-- start The records --

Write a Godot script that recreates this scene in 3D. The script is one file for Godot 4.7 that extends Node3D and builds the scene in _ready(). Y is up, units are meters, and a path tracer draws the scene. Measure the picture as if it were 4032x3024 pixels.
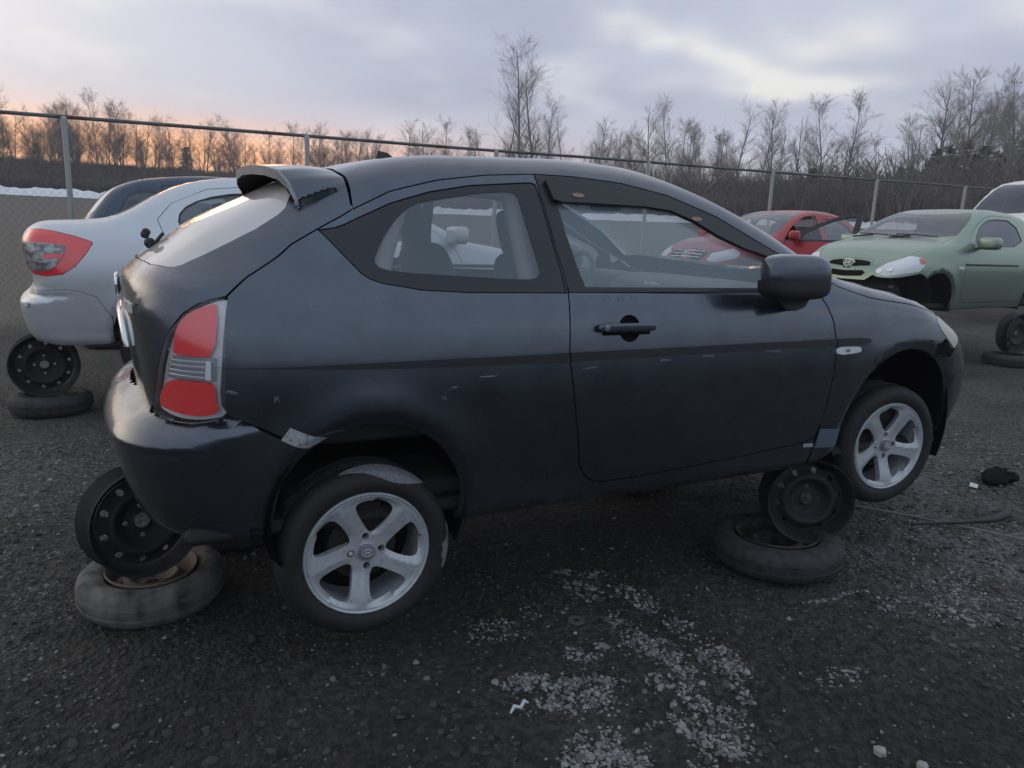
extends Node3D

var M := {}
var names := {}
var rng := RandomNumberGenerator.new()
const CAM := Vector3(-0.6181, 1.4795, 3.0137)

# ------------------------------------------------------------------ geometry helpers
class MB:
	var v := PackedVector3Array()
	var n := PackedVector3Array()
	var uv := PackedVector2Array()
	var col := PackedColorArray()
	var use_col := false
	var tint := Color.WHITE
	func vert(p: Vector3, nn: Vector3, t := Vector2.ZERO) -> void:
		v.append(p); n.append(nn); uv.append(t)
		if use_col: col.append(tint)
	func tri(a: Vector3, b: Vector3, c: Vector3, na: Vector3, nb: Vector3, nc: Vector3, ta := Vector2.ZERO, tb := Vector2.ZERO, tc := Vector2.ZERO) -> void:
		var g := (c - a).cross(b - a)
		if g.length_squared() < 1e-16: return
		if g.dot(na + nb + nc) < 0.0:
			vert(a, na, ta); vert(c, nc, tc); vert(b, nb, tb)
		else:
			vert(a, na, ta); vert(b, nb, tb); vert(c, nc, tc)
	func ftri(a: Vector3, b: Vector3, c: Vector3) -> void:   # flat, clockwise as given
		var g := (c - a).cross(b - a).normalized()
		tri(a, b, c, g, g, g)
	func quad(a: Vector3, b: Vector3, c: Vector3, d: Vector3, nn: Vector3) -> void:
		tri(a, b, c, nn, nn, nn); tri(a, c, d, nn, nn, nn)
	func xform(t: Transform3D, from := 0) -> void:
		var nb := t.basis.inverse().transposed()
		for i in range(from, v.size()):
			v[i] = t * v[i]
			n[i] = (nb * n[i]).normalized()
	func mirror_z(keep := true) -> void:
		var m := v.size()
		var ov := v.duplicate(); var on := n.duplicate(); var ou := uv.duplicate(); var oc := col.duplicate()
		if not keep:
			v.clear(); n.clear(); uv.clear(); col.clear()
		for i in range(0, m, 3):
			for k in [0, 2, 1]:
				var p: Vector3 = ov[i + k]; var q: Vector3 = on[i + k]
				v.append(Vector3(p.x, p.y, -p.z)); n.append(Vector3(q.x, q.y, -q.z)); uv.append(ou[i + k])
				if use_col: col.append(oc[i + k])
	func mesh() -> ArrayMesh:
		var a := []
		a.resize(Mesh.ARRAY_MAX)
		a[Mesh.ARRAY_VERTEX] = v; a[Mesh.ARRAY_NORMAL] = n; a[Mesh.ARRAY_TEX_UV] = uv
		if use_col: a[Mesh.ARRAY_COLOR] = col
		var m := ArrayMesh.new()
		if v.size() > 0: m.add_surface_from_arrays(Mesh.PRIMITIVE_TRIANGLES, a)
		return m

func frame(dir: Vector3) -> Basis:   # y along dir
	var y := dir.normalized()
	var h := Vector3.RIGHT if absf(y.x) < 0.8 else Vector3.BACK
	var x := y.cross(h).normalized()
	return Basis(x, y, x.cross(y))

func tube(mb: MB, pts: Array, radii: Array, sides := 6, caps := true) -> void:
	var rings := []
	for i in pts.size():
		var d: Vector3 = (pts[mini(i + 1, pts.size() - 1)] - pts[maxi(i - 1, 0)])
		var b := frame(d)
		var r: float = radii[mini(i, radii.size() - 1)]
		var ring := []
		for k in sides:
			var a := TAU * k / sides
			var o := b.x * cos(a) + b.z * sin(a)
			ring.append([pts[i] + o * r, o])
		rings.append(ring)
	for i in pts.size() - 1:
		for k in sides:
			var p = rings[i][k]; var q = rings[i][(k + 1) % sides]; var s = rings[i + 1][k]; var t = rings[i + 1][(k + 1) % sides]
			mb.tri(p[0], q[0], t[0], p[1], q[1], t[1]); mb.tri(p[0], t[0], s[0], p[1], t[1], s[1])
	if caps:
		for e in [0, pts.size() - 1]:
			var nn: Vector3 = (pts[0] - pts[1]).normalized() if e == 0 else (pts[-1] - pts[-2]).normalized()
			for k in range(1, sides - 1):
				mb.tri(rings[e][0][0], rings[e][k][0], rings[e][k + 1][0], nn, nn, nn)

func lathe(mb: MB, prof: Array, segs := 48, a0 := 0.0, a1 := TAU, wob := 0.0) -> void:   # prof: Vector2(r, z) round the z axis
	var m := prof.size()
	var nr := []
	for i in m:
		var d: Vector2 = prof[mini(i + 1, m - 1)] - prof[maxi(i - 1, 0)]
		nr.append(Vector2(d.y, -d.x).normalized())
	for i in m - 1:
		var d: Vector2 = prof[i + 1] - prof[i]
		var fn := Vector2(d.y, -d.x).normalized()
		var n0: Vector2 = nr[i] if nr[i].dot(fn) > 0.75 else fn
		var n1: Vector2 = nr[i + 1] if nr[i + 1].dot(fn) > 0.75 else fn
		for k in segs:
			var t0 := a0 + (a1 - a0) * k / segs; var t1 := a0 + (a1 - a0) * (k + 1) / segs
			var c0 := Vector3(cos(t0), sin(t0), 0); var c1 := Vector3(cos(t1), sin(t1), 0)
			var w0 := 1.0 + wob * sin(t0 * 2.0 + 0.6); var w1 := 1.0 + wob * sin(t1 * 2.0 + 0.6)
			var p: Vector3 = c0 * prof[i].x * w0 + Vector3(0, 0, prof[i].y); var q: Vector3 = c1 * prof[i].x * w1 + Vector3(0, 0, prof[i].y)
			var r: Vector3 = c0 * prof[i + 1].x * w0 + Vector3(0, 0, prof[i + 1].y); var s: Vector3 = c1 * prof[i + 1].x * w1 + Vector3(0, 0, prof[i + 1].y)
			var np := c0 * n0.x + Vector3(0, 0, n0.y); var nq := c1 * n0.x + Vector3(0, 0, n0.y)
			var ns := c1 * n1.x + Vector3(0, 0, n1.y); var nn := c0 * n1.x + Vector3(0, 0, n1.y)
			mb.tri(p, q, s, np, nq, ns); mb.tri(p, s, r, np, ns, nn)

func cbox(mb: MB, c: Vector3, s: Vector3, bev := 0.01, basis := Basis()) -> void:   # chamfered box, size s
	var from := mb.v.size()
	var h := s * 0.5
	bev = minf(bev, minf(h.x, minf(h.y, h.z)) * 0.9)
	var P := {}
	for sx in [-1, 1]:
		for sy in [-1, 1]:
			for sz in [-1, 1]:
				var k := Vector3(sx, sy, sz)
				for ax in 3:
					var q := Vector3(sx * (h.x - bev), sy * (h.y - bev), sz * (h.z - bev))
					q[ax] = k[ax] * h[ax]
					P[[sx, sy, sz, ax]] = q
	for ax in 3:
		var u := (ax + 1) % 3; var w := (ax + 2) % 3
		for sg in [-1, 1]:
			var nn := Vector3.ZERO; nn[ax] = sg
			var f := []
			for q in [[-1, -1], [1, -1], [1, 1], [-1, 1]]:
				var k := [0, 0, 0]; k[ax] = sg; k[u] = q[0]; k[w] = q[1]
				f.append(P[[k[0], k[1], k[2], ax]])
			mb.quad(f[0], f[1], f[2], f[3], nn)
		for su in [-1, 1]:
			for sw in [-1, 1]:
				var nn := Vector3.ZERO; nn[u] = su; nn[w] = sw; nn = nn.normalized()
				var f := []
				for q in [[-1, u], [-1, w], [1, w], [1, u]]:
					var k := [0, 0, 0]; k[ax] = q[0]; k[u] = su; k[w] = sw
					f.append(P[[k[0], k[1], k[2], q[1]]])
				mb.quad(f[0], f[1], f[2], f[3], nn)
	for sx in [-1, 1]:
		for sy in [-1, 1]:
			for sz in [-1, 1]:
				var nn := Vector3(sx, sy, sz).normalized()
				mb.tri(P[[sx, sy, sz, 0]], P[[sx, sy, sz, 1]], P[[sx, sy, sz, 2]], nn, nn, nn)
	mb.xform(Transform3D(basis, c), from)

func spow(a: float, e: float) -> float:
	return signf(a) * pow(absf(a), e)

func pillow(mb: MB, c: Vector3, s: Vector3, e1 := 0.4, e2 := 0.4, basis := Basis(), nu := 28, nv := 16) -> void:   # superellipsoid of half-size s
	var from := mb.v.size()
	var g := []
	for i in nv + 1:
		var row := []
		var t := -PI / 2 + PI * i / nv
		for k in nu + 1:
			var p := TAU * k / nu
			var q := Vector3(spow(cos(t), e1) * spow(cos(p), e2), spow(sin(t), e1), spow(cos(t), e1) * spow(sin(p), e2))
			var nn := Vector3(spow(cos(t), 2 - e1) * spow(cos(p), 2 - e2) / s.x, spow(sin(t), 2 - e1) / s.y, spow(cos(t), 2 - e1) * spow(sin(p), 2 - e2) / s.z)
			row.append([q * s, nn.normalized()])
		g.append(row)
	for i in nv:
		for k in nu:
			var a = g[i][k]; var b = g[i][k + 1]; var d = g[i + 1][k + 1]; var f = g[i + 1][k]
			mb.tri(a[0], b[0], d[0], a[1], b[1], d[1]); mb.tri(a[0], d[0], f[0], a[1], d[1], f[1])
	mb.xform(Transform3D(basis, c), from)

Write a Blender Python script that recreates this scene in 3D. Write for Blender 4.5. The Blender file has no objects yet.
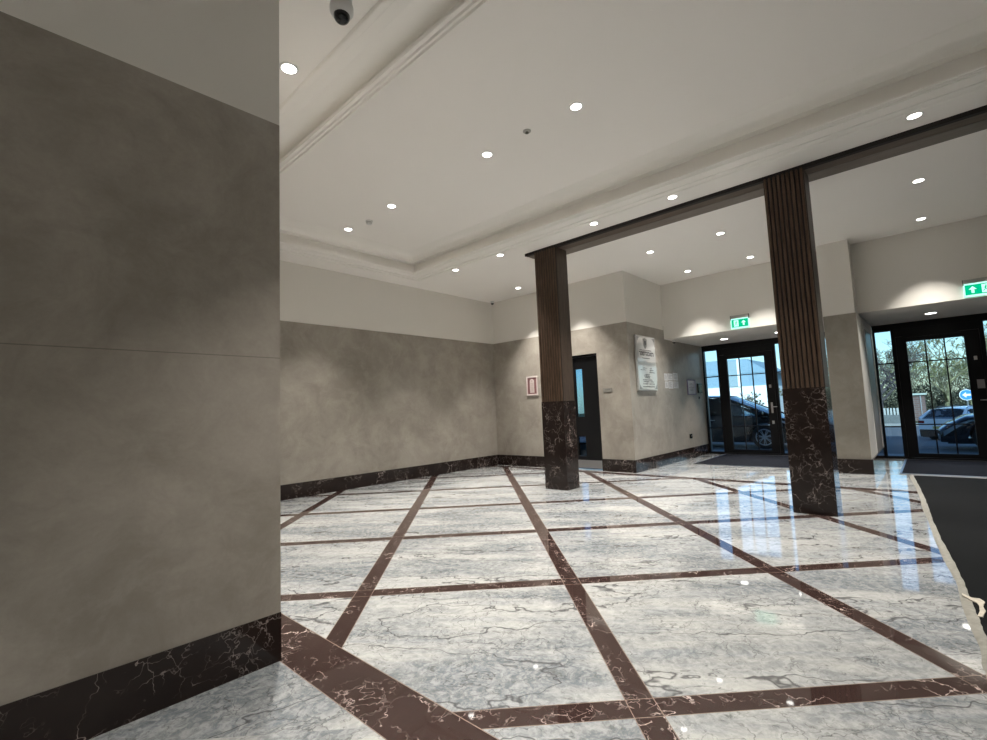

-- end The records --

== Required task ==
Scan the material above. Copy each line where "that" occurs.

== Answer in full ==
Write a Godot script that recreates this scene in 3D. The script is one file for Godot 4.7 that extends Node3D and builds the scene in _ready(). Y is up, units are meters, and a path tracer draws the scene. Measure the picture as if it were 4032x3024 pixels.
Write a Blender Python script that recreates this scene in 3D. Write for Blender 4.5. The Blender file has no objects yet.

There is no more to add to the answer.